— start of Data —
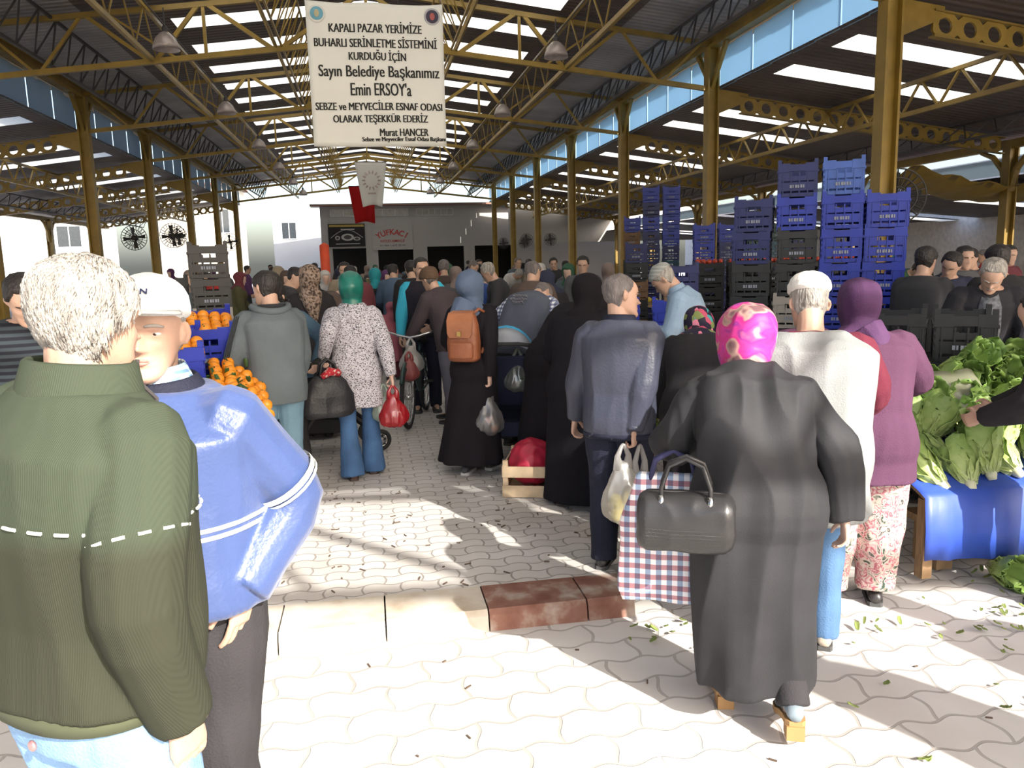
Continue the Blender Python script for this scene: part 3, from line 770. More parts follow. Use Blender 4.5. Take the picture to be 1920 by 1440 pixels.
    def scarf(s, m, off=.016, bun=.0, drape=1, name='head_scarf', tail=None, capelen=.0, folds=.004, face=52):
        def fn(t, a):
            p = head_pt(t, a, False); da = math.degrees(a); da = abs(da-360 if da > 180 else da)
            n = (p-Vector((0, -.01, .12))).normalized()
            inface = smooth01((face+6-da)/12)*smooth01((.80-t)/.06)
            o_ = off+bun*math.exp(-((da-180)/55)**2-((t-.48)/.22)**2)+.03*smooth01((.35-t)/.3)*smooth01((da-60)/60)
            o_ = o_*(1-inface)-.02*inface
            return s.hM @ (p+n*o_)
        mb = MB(); mb.loft(head_grid(fn, 48, 40))
        P0 = s.hM @ Vector((0, -.02, .06)); P1, X, T, F = s.at(1.455)
        mb.tube([P0+(P0-P1)*.3, P0, P1-T*.02*s.s], [.062*s.s, .074*s.s, .088*s.s], 18)
        if drape:
            rings = []
            for z, w, f, b in ((1.475, .085, .075, .075), (1.45, .105, .09, .09), (1.42, .15, .105, .11), (1.385, .175, .125, .128), (1.36-capelen*.5, .165+.03*min(1, capelen*8), .132, .13), (1.33-capelen, .12+.07*min(1, capelen*8), .125, .122)):
                P, X, T, F = s.at(z); rings.append([P+(X*(w*s.wide*(.88 if s.fem else 1))*math.cos(a)+F*((f if math.sin(a) > 0 else b)+.01)*math.sin(a))*s.s for a in [2*math.pi*i/20 for i in range(20)]])
            mb.loft(rings)
        if tail:
            for pts, rs in tail: mb.tube([Vector(p) for p in pts], rs, 10)
        me = remesh(mb, max(.007, s.vox), 3, .5, folds, (14, 14, 6), s.seed)
        link(name, me, m, s.root); return s
    def top(s, m, hem=.80, ease=.022, sleeve=1., sease=.016, name='jacket', fold=.006, flare=0., lowc=None, hemw=None, cuffr=None, vox=None, sleeves=True, neckz=1.455, ripple=0., nrip=9, arms='LR', fs=(9, 9, 2.2), sm=2):
        """torso garment with sleeves; hem below .78 makes a coat or a dress"""
        mb = MB(); rings = []; n = 48 if ripple else 24; zs = []
        z = neckz
        while z > max(hem, .80): zs.append(z); z -= .05
        zs.append(max(hem, .80)); zs.sort()
        if hem < .80:
            base = s.ring(.80, 1, ease, n); P0 = s.at(.80)[0]
            steps = max(3, int((.80-hem)/.06)); low = []
            lc = Vector(lowc) if lowc else Vector(((s.Lg[0][2].x+s.Lg[1][2].x)/2, (s.Lg[0][2].y+s.Lg[1][2].y)/2, 0))
            for i in range(steps, 0, -1):
                u = i/steps; zz = (.80+(hem-.80)*u-s.drop*(1-u))*s.s; c = P0.lerp(Vector((lc.x, lc.y, 0)), u*.9); r_ = []
                for j, p in enumerate(base):
                    o = p-P0; k = 1+flare*u; rp = 1+ripple*u*math.cos(nrip*2*math.pi*j/n+s.seed+u*1.2)
                    r_.append(Vector((c.x+o.x*k*rp, c.y+o.y*k*rp*(1+.15*u), zz)))
                low.append(r_)
            rings += low
        for z in zs: rings.append(s.ring(z, 1, ease*(1 if z < 1.38 else .5), n))
        mb.loft(rings)
        for k in arms if sleeves else '':
            S, E, W, sd = s.J[k]; q = s.s
            end = E.lerp(W, sleeve) if sleeve <= 1 else W
            if sleeve < .3: end = S.lerp(E, .75)
            c = cuffr or .034
            if sleeve < .3: s.limb(mb, [S-sd*.05*q-Vector((0, 0, .012)), S-sd*.005*q, end], [.062*q, (.058+sease)*q, (.054+sease)*q])
            else: s.limb(mb, [S-sd*.05*q-Vector((0, 0, .012)), S-sd*.005*q, E, end], [.062*q, (.060+sease)*q, (.050+sease)*q, (c+sease*.5)*q])
        v = vox or max(s.vox, .009)
        me = remesh(mb, v, sm, .5, fold, fs, s.seed); o = link(name, me, m, s.root); s.last = o
        return s
    def band(s, z, m, name, r=.012, ease=.024, h=.03, n=40):
        """knitted hem band or stripe around the torso"""
        a = s.ring(z, 1, ease, n); b = s.ring(z+h, 1, ease, n); a2 = s.ring(z, 1, ease-r, n); b2 = s.ring(z+h, 1, ease-r, n)
        MB().loft([a2, a, b, b2, a2], False).build(name, m, s.root, True); return s
    def cuff(s, k, m, name='cuff', r=.042, l=.05, back=.0):
        S, E, W, sd = s.J[k]; u = (W-E).normalized(); MB().tube([W-u*(l+back)*s.s, W-u*(l*.5+back)*s.s, W-u*back*s.s], [r*s.s, r*1.05*s.s, r*.92*s.s], 16).build(name, m, s.root, True); return s
    def collar(s, m, z0=1.43, z1=1.50, r0=.10, r1=.075, th=.012, name='collar', fb=.0):
        rings = []
        P0, X0, T0_, F0 = s.at(z0); P1 = s.at(z1)[0]
        for (P, r_, e) in ((P0, r0, 0), (P1, r1, 0), (P1+T0_*.005, r1-th*.5, 0), (P1, r1-th, 0), (P0, r0-th, 0)):
            rings.append([P+(X0*math.cos(a)*r_*1.05+F0*math.sin(a)*r_*.92)*s.s for a in [2*math.pi*i/28 for i in range(28)]])
        rings.append(rings[0]); MB().loft(rings, False).build(name, m, s.root, True); return s
    def trousers(s, m, top=.98, ease=.016, flare=.0, hem=.05, name='trousers', fold=.006, vox=None, baggy=0.):
        mb = MB(); mb.loft([s.ring(z, 1, ease*.6) for z in (.80, .84, .90, .95, top)])
        for (Hp, K, A, yw) in s.Lg:
            q = s.s; B = Vector((A.x, A.y, A.z-.085*q+hem*q))
            s.limb(mb, [Hp+Vector((0, 0, .03)), Hp-Vector((0, 0, .03*q)), K, B], [(.086+ease)*q, (.088+ease+baggy*.6)*q, (.060+ease+baggy)*q, (.050+ease+flare+baggy*.3)*q], 14)
        me = remesh(mb, vox or max(s.vox, .009), 2, .5, fold, (10, 10, 5), s.seed+5); link(name, me, m, s.root); return s
    def shoes(s, m=None, sole=None, heel=0.):
        for (Hp, K, A, yw) in s.Lg:
            q = s.s; f = Vector((-math.sin(yw), math.cos(yw), 0)); x = Vector((math.cos(yw), math.sin(yw), 0)); g = Vector((A.x, A.y, A.z-.085*q))
            rings = []; so = []
            for l, w, h in ((-.075, .022, .05), (-.06, .034, .075), (-.02, .037, .085), (.04, .040, .075), (.10, .047, .052), (.15, .046, .042), (.185, .032, .034), (.20, .014, .028)):
                c = g+f*l*q; z0 = .018
                rings.append([c+x*w*q*math.cos(a)+Vector((0, 0, z0*q+(h-z0)*.5*q+(h-z0)*.5*q*math.sin(a))) for a in [2*math.pi*i/12 for i in range(12)]])
                so.append([c+x*(w+.004)*q*cx+Vector((0, 0, zz*q)) for cx, zz in ((-1, 0), (1, 0), (1, .024), (-1, .024))])
            sh = MB().loft(rings).build('shoe', m or M_shoe, s.root, True); MB().loft(so).build('sole', sole or M_sole, sh)
        return s
def prot(o, d=(0, 0, 0)): return o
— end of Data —
* [Problem]
Without the images, write out each line of the data verbatim.

* [Result of this task]
Continue the Blender Python script for this scene: part 3, from line 770. More parts follow. Use Blender 4.5. Take the picture to be 1920 by 1440 pixels.
    def scarf(s, m, off=.016, bun=.0, drape=1, name='head_scarf', tail=None, capelen=.0, folds=.004, face=52):
        def fn(t, a):
            p = head_pt(t, a, False); da = math.degrees(a); da = abs(da-360 if da > 180 else da)
            n = (p-Vector((0, -.01, .12))).normalized()
            inface = smooth01((face+6-da)/12)*smooth01((.80-t)/.06)
            o_ = off+bun*math.exp(-((da-180)/55)**2-((t-.48)/.22)**2)+.03*smooth01((.35-t)/.3)*smooth01((da-60)/60)
            o_ = o_*(1-inface)-.02*inface
            return s.hM @ (p+n*o_)
        mb = MB(); mb.loft(head_grid(fn, 48, 40))
        P0 = s.hM @ Vector((0, -.02, .06)); P1, X, T, F = s.at(1.455)
        mb.tube([P0+(P0-P1)*.3, P0, P1-T*.02*s.s], [.062*s.s, .074*s.s, .088*s.s], 18)
        if drape:
            rings = []
            for z, w, f, b in ((1.475, .085, .075, .075), (1.45, .105, .09, .09), (1.42, .15, .105, .11), (1.385, .175, .125, .128), (1.36-capelen*.5, .165+.03*min(1, capelen*8), .132, .13), (1.33-capelen, .12+.07*min(1, capelen*8), .125, .122)):
                P, X, T, F = s.at(z); rings.append([P+(X*(w*s.wide*(.88 if s.fem else 1))*math.cos(a)+F*((f if math.sin(a) > 0 else b)+.01)*math.sin(a))*s.s for a in [2*math.pi*i/20 for i in range(20)]])
            mb.loft(rings)
        if tail:
            for pts, rs in tail: mb.tube([Vector(p) for p in pts], rs, 10)
        me = remesh(mb, max(.007, s.vox), 3, .5, folds, (14, 14, 6), s.seed)
        link(name, me, m, s.root); return s
    def top(s, m, hem=.80, ease=.022, sleeve=1., sease=.016, name='jacket', fold=.006, flare=0., lowc=None, hemw=None, cuffr=None, vox=None, sleeves=True, neckz=1.455, ripple=0., nrip=9, arms='LR', fs=(9, 9, 2.2), sm=2):
        """torso garment with sleeves; hem below .78 makes a coat or a dress"""
        mb = MB(); rings = []; n = 48 if ripple else 24; zs = []
        z = neckz
        while z > max(hem, .80): zs.append(z); z -= .05
        zs.append(max(hem, .80)); zs.sort()
        if hem < .80:
            base = s.ring(.80, 1, ease, n); P0 = s.at(.80)[0]
            steps = max(3, int((.80-hem)/.06)); low = []
            lc = Vector(lowc) if lowc else Vector(((s.Lg[0][2].x+s.Lg[1][2].x)/2, (s.Lg[0][2].y+s.Lg[1][2].y)/2, 0))
            for i in range(steps, 0, -1):
                u = i/steps; zz = (.80+(hem-.80)*u-s.drop*(1-u))*s.s; c = P0.lerp(Vector((lc.x, lc.y, 0)), u*.9); r_ = []
                for j, p in enumerate(base):
                    o = p-P0; k = 1+flare*u; rp = 1+ripple*u*math.cos(nrip*2*math.pi*j/n+s.seed+u*1.2)
                    r_.append(Vector((c.x+o.x*k*rp, c.y+o.y*k*rp*(1+.15*u), zz)))
                low.append(r_)
            rings += low
        for z in zs: rings.append(s.ring(z, 1, ease*(1 if z < 1.38 else .5), n))
        mb.loft(rings)
        for k in arms if sleeves else '':
            S, E, W, sd = s.J[k]; q = s.s
            end = E.lerp(W, sleeve) if sleeve <= 1 else W
            if sleeve < .3: end = S.lerp(E, .75)
            c = cuffr or .034
            if sleeve < .3: s.limb(mb, [S-sd*.05*q-Vector((0, 0, .012)), S-sd*.005*q, end], [.062*q, (.058+sease)*q, (.054+sease)*q])
            else: s.limb(mb, [S-sd*.05*q-Vector((0, 0, .012)), S-sd*.005*q, E, end], [.062*q, (.060+sease)*q, (.050+sease)*q, (c+sease*.5)*q])
        v = vox or max(s.vox, .009)
        me = remesh(mb, v, sm, .5, fold, fs, s.seed); o = link(name, me, m, s.root); s.last = o
        return s
    def band(s, z, m, name, r=.012, ease=.024, h=.03, n=40):
        """knitted hem band or stripe around the torso"""
        a = s.ring(z, 1, ease, n); b = s.ring(z+h, 1, ease, n); a2 = s.ring(z, 1, ease-r, n); b2 = s.ring(z+h, 1, ease-r, n)
        MB().loft([a2, a, b, b2, a2], False).build(name, m, s.root, True); return s
    def cuff(s, k, m, name='cuff', r=.042, l=.05, back=.0):
        S, E, W, sd = s.J[k]; u = (W-E).normalized(); MB().tube([W-u*(l+back)*s.s, W-u*(l*.5+back)*s.s, W-u*back*s.s], [r*s.s, r*1.05*s.s, r*.92*s.s], 16).build(name, m, s.root, True); return s
    def collar(s, m, z0=1.43, z1=1.50, r0=.10, r1=.075, th=.012, name='collar', fb=.0):
        rings = []
        P0, X0, T0_, F0 = s.at(z0); P1 = s.at(z1)[0]
        for (P, r_, e) in ((P0, r0, 0), (P1, r1, 0), (P1+T0_*.005, r1-th*.5, 0), (P1, r1-th, 0), (P0, r0-th, 0)):
            rings.append([P+(X0*math.cos(a)*r_*1.05+F0*math.sin(a)*r_*.92)*s.s for a in [2*math.pi*i/28 for i in range(28)]])
        rings.append(rings[0]); MB().loft(rings, False).build(name, m, s.root, True); return s
    def trousers(s, m, top=.98, ease=.016, flare=.0, hem=.05, name='trousers', fold=.006, vox=None, baggy=0.):
        mb = MB(); mb.loft([s.ring(z, 1, ease*.6) for z in (.80, .84, .90, .95, top)])
        for (Hp, K, A, yw) in s.Lg:
            q = s.s; B = Vector((A.x, A.y, A.z-.085*q+hem*q))
            s.limb(mb, [Hp+Vector((0, 0, .03)), Hp-Vector((0, 0, .03*q)), K, B], [(.086+ease)*q, (.088+ease+baggy*.6)*q, (.060+ease+baggy)*q, (.050+ease+flare+baggy*.3)*q], 14)
        me = remesh(mb, vox or max(s.vox, .009), 2, .5, fold, (10, 10, 5), s.seed+5); link(name, me, m, s.root); return s
    def shoes(s, m=None, sole=None, heel=0.):
        for (Hp, K, A, yw) in s.Lg:
            q = s.s; f = Vector((-math.sin(yw), math.cos(yw), 0)); x = Vector((math.cos(yw), math.sin(yw), 0)); g = Vector((A.x, A.y, A.z-.085*q))
            rings = []; so = []
            for l, w, h in ((-.075, .022, .05), (-.06, .034, .075), (-.02, .037, .085), (.04, .040, .075), (.10, .047, .052), (.15, .046, .042), (.185, .032, .034), (.20, .014, .028)):
                c = g+f*l*q; z0 = .018
                rings.append([c+x*w*q*math.cos(a)+Vector((0, 0, z0*q+(h-z0)*.5*q+(h-z0)*.5*q*math.sin(a))) for a in [2*math.pi*i/12 for i in range(12)]])
                so.append([c+x*(w+.004)*q*cx+Vector((0, 0, zz*q)) for cx, zz in ((-1, 0), (1, 0), (1, .024), (-1, .024))])
            sh = MB().loft(rings).build('shoe', m or M_shoe, s.root, True); MB().loft(so).build('sole', sole or M_sole, sh)
        return s
def prot(o, d=(0, 0, 0)): return o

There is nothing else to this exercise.